By admin_45 in Blog Dividends Are More Important Than Buybacks

Yesterday we reviewed the 2006 – present data regarding the corporate reinvestment rates of S&P 500 companies: how much of their earnings get plowed back into the business versus paid out to shareholders. The conclusions were that large cap US companies have been returning most (89%) of their operating net income in the form of dividends/buybacks over that long period, and that recent (2017) reinvestment rates are actually higher than the 2014 – 2016 experience.

Today we want to extend the conversation further and discuss the tradeoff large US companies make between dividends and buybacks. How publicly held enterprises choose to return cash to shareholders matters because:

  • Dividends signal management confidence in long run earnings power. Right now many investors are (rightly) worried about US equity valuations given the long duration of the current business cycle. Current corporate dividend policy is one way to assess how much company managements share those concerns, but you need a long cross-cycle historical perspective to judge this accurately.
  • Buybacks are typically pro-cyclical; companies repurchase stock with excess cash flow generated from mid-to-peak-cycle earnings. As such, they are not as reliable an indicator of fundamental corporate confidence in future earnings.

Using the same dataset from S&P Dow Jones Indices as yesterday’s note (let us know if you want to see the spreadsheet), we have the following observations:

#1. From 2006 to 2017, the companies of the S&P 500 spent an average of 52% more capital buying back their stocks than paying cash dividends. The only calendar quarters when dividend payouts exceeded buybacks were, of course, during the depths of the Financial Crisis. The low water mark here: Q2 2009, when large cap US corporates spent $47.6 billion on dividends and just $24.2 billion on buybacks.

The upshot: as a rule, large US companies return more cash to investors via buybacks than dividends. This no doubt stems from a reluctance to signal material changes to long run earnings power over shorter-term horizons.

#2. How companies chose between buybacks and dividends after the Great Recession tells us a lot about their reluctance to believe the worst was past. A few points here:

  • As the US and global economy stabilized after 2009, buybacks quickly increased as a percentage of total cash returned to shareholders. In Q1 2010, the S&P 500 companies bought back $55.2 billion of stock versus paying $49.3 billion in dividends (12.2% more). By Q3 2011, the ratio climbed to 2:1 with $118.1 billion of buybacks and $59.2 billion of dividends paid.
  • The third quarter of 2011 was actually the peak for buybacks relative to dividend payments. Since then, the ratio has steadily increased in favor of cash dividends. In 2014, US large caps spent 59% more on buybacks than dividends. In 2015/2016, that ratio fell to 50%/35%. Last year, it was 24%.

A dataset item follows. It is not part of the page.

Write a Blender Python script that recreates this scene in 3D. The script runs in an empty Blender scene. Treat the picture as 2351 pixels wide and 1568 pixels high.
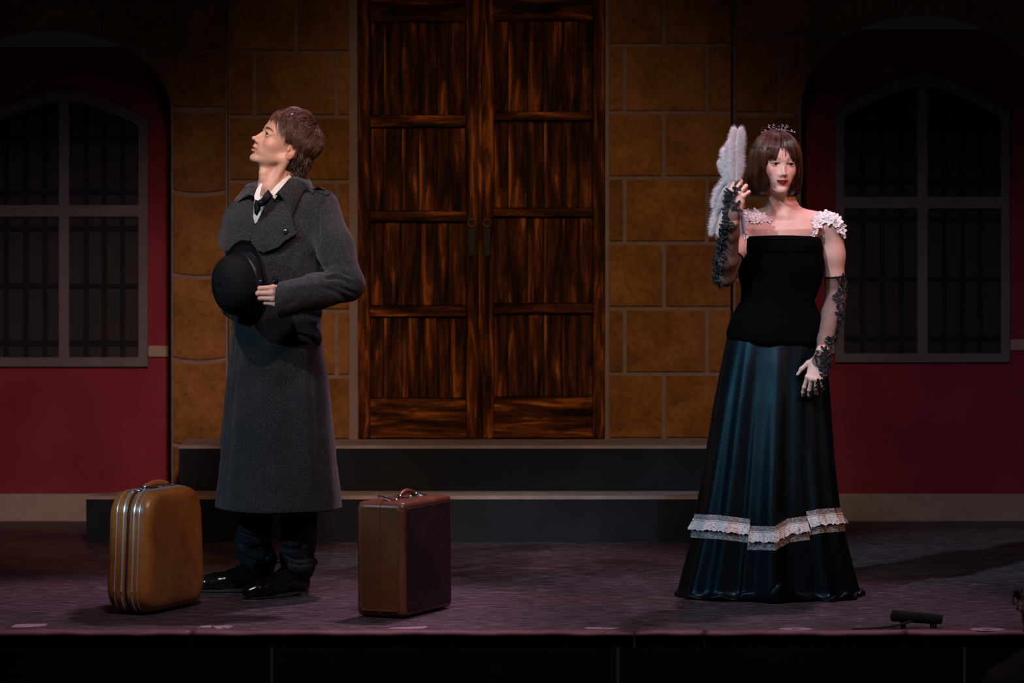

Why this matters: theories about efficient markets aside, company managements know a lot more about their businesses than public shareholders. When they choose buybacks rather than dividends, they are saying, “Business conditions are good, but we’re cautious about the near future.” The period after the Great Recession is a useful benchmark here: when buybacks are 50-100% higher than dividend payments, you know managements are very skittish indeed.

#3. All the recent chatter about stock buybacks hides an important fact: companies are increasing dividends much more quickly than buyback activity. Annual buyback totals peaked in Q1 2016 at $589 billion for the trailing 4 quarters. That dropped by 11% last year, to $519 billion. Dividend payments, by contrast, have increased by 8.8% from $386 billion to $420 billion over the same period.

Summing up: we believe this work highlights an important/overlooked and ultimately bullish argument for US stocks. With all the focus on buybacks, much market commentary ignores the steady increase in dividends. That’s a fundamental sign of business confidence that buybacks (no matter how large) can never provide. Moreover, these increases in regular payouts come from management teams old enough to remember the Financial Crisis and are therefore not the result of uninformed optimism.

Could managements be whistling past a graveyard with recent dividend bumps? Of course the answer is “Yes”, just as US equity investors might be clueless about unforeseen risks. But remember: managements know more, at least about their businesses. By increasingly opting for dividends rather than buybacks, they are expressing confidence in long run earnings power. And that, we think, is an important and positive signal.